A free copy of the Proxy Statement/Prospectus, as well as other filings containing information about BMO and M&I, may be obtained at the SEC's Internet site (http://www.sec.gov). You may also obtain these documents, free of charge, from BMO at www.BMO.com under the tab "About BMO - Investor Relations," from M&I by accessing M&I's website at www.MICorp.com
under the tab "Investor Relations" and then under the heading "SEC Filings", or from M&I at (414) 765-7814.
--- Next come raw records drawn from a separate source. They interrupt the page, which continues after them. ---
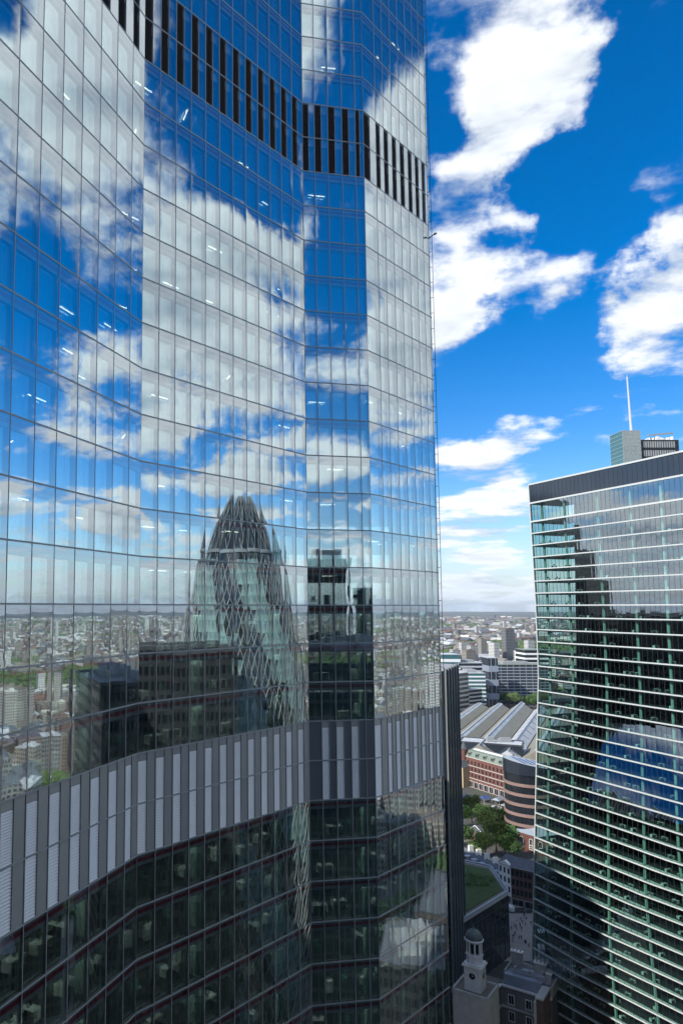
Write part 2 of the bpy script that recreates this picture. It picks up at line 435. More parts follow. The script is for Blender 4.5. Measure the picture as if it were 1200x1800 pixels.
pane_hi = pane_mesh('pane', M['glass_outer'], 0.0032)
pane_hi2 = pane_mesh('pane_soft', M['glass_outer'], 0.0022)
pane_in = pane_mesh('inner_pane', M['glass_inner'], 0.0016, 2, 2)
rp = random.Random(5)
cands = []      # every outer pane with its size in the picture
for i in range(5):
    e = (F[i + 1] - F[i]).normalized(); ang = math.atan2(e.y, e.x)
    for k in range(KLO, KHI):
        if k in LOUV: continue
        for j in range(len(J[i]) - 1):
            s0, s1 = J[i][j], J[i][j + 1]
            if k in LOUVU: s0 = s0 + (s1 - s0) * 0.5
            wd = s1 - s0 - 0.035
            c2 = F[i] + e * ((s0 + s1) / 2)
            z = (zk(k) + zk(k + 1)) / 2
            tilt = Matrix.Rotation(rp.gauss(0, 0.0015), 4, 'X') @ Matrix.Rotation(rp.gauss(0, 0.0015), 4, 'Z')
            mtx = Matrix.Translation((c2.x, c2.y, z)) @ Matrix.Rotation(ang, 4, 'Z') @ tilt @ Matrix.Diagonal((wd, rp.uniform(0.55, 1.25) * min(1.0, (wd / 1.8) ** 2), FH - 0.035, 1))
            # seen size
            dep = c2.y * CP + (z - CAMZ) * SP
            sx = PX + FPX * c2.x / dep; sy = PY - FPX * ((z - CAMZ) * CP - c2.y * SP) / dep
            vis = i < 4 and -20 < sx < 800 and -40 < sy < 1840
            size = wd * FH / dep ** 2 * abs((Vector((e.y, -e.x))).dot(-c2.normalized())) if vis else 0
            cands.append((size, mtx, i))
cands.sort(key=lambda c: -c[0])
rest = MB(); rest.sm = True
for n_, (size, mtx, i) in enumerate(cands):
    if n_ < 300:
        o = link('pane', pane_hi if n_ % 3 else pane_hi2, tower); o.matrix_local = mtx
    else: add_pane(rest, pane_hi, mtx)
stuff(rest.build('pane_field', M['glass_outer'], tower))

# joints: a mullion down every joint, a transom along every floor of every facet
zb, zt = zk(KLO), zk(KHI)
for i in range(5):
    e = (F[i + 1] - F[i]).normalized(); n_ = Vector((-e.y, e.x))
    for j, s_ in enumerate(J[i][:-1] if i < 4 else J[i]):
        c = F[i] + e * s_
        if j == 0 and i: c = off(0.03)[i]
        mb = MB(); mb.obox(c + n_ * 0.075, e, n_, 0.035, 0.088, zb, zt)
        mb.build('mullion', M['frame'], tower)
    for k in range(KLO, KHI + 1):
        mb = MB(); strip(mb, i, -0.016, 0.10, zk(k) - 0.06, zk(k) + 0.06)
        mb.build('transom', M['frame'], tower)
        if k - 1 in LOUV or k == KLO: continue
        if k - 1 in LOUVU: continue
        mb = MB(); strip(mb, i, 0.12, 0.25, zk(k) - 0.90, zk(k) - 0.065)
        mb.build('slab_edge', M['slab_edge'], tower)
        mb = MB(); strip(mb, i, 0.104, 0.119, zk(k) - 0.60, zk(k) - 0.30)
        mb.build('red_stripe', M['red'], tower)
# inner fins and inner glazing behind the outer skin
inner = MB(); fins = MB()
for i in range(5):
    e = (F[i + 1] - F[i]).normalized(); n_ = Vector((-e.y, e.x)); ang = math.atan2(e.y, e.x)
    for k in range(KLO, KHI):
        if k in LOUV or k in LOUVU: continue
        for j in range(len(J[i]) - 1):
            s0, s1 = J[i][j], J[i][j + 1]
            c = F[i] + e * ((s0 + s1) / 2) + n_ * 0.27
            tl = Matrix.Rotation(rp.gauss(0, 0.0018), 4, 'X') @ Matrix.Rotation(rp.gauss(0, 0.0018), 4, 'Z')
            mtx = Matrix.Translation((c.x, c.y, (zk(k) + 0.04 + zk(k + 1) - 0.90) / 2)) @ Matrix.Rotation(ang, 4, 'Z') @ tl @ Matrix.Diagonal((s1 - s0 - 0.16, 1, FH - 0.94, 1))
            add_pane(inner, pane_in, mtx)
            fins.obox(F[i] + e * s1 + n_ * 0.20, e, n_, 0.09, 0.085, zk(k) + 0.05, zk(k + 1) - 0.87)
stuff(inner.build('inner_glazing', M['glass_inner'], tower))
stuff(fins.build('inner_fin', M['fin'], tower))
# louvred plant floors
def louvre_mesh(name, m, n, ang):
    mb = MB()
    for q in range(n):
        z = -0.5 + (q + 0.5) / n; h = 0.5 / n
        mb.hexa([(-0.5, -0.06, z - h * 0.9), (0.5, -0.06, z - h * 0.9), (0.5, 0.02, z + h * 0.5), (-0.5, 0.02, z + h * 0.5)],
                [(-0.5, -0.06, z - h * 0.55), (0.5, -0.06, z - h * 0.55), (0.5, 0.02, z + h * 0.85), (-0.5, 0.02, z + h * 0.85)])
    mb.box(-0.5, 0.5, 0.05, 0.08, -0.5, 0.5)
    return mb.mesh(name, m)
lm_light = louvre_mesh('louvre_light', M['louvre_light'], 18, 0)
lm_dark = louvre_mesh('louvre_dark', M['louvre_dark'], 24, 0)
unit = MB(); unit.box(-0.5, 0.5, 0.0, 0.06, -0.5, 0.5); grey_me = unit.mesh('grey_panel', M['grey_panel'])
unit = MB(); unit.box(-0.5, 0.5, 0.0, 0.06, -0.5, 0.5); slate_me = unit.mesh('slate_panel', mat('slate_grey_panel', (0.13, 0.15, 0.165), 0.3, 0.1, 0.08))
unit = MB(); unit.box(-0.025, 0.025, -0.05, 0.05, -0.5, 0.5); bar_me = unit.mesh('half_mullion', M['frame'])
for i in range(4):
    e = (F[i + 1] - F[i]).normalized(); n_ = Vector((-e.y, e.x)); ang = math.atan2(e.y, e.x)
    def put(name, me, s0, s1, za, zb_, d):
        c = F[i] + e * ((s0 + s1) / 2) + n_ * d
        o = link(name, me, tower); o.location = (c.x, c.y, (za + zb_) / 2); o.rotation_euler = (0, 0, ang)
        o.scale = (1 if me is bar_me else s1 - s0, 1, zb_ - za); return o
    for k in LOUV:
        for j in range(len(J[i]) - 1):
            s0, s1 = J[i][j] + 0.04, J[i][j + 1] - 0.04; sm = s0 + (s1 - s0) * 0.52
            top = zk(k + 1) - 0.06 - (0.62 if k == LOUV[1] else 0.0)
            narrow = (i == 2 and j in (0, len(J[i]) - 2))
            if narrow:
                put('grey_panel', slate_me, s0, s1, zk(k) + 0.05, zk(k + 1) - 0.05, 0.05); continue
            put('louvre_panel', lm_light, s0, sm - 0.03, zk(k) + 0.06, top, 0.09)
            if k == LOUV[1]: put('louvre_shadow_strip', grey_me, s0, sm - 0.03, top + 0.004, zk(k + 1) - 0.05, 0.05)  # grey strip in place of the recess shadow above the louvres
            put('grey_panel', slate_me if i == 2 else grey_me, sm + 0.03, s1, zk(k) + 0.05, zk(k + 1) - 0.05, 0.05)
            put('half_mullion', bar_me, sm, sm, zk(k) + 0.05, zk(k + 1) - 0.05, 0.02)
    for k in LOUVU:
        for j in range(len(J[i]) - 1):
            s0, s1 = J[i][j] + 0.04, J[i][j + 1] - 0.04; sm = s0 + (s1 - s0) * 0.47
            put('louvre_panel', lm_dark, s0, sm, zk(k) + 0.06, zk(k + 1) - 0.06, 0.10)
            put('half_mullion', bar_me, sm + 0.03, sm + 0.03, zk(k) + 0.05, zk(k + 1) - 0.05, 0.02)
            put('backing_panel', slate_me, sm + 0.06, s1, zk(k) + 0.05, zk(k + 1) - 0.05, 0.5)
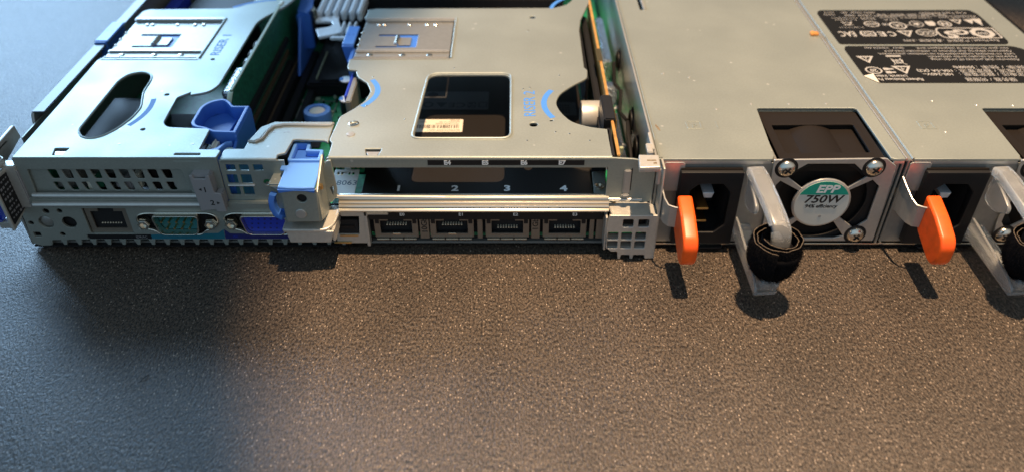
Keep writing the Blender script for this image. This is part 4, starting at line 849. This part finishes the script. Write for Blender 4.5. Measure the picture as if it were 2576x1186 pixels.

BMO and M&I and certain of their directors and executive officers may be deemed to be participants in the solicitation of proxies from the shareholders of M&I in connection with the merger. Information about the directors and executive officers of BMO is set forth in the proxy statement for BMO's 2011 annual meeting of shareholders, as filed with the SEC on Form 6-K on February 25, 2011. Information about the directors and executive officers of M&I is set forth in the proxy statement for M&I's 2010 annual meeting of shareholders, as filed with the SEC on a Schedule 14A on March 12, 2010. Additional information regarding the interests of those participants and other persons who may be deemed participants in the transaction may be obtained by reading the Proxy Statement/Prospectus regarding the merger. Free copies of this document may be obtained as described in the preceding paragraph.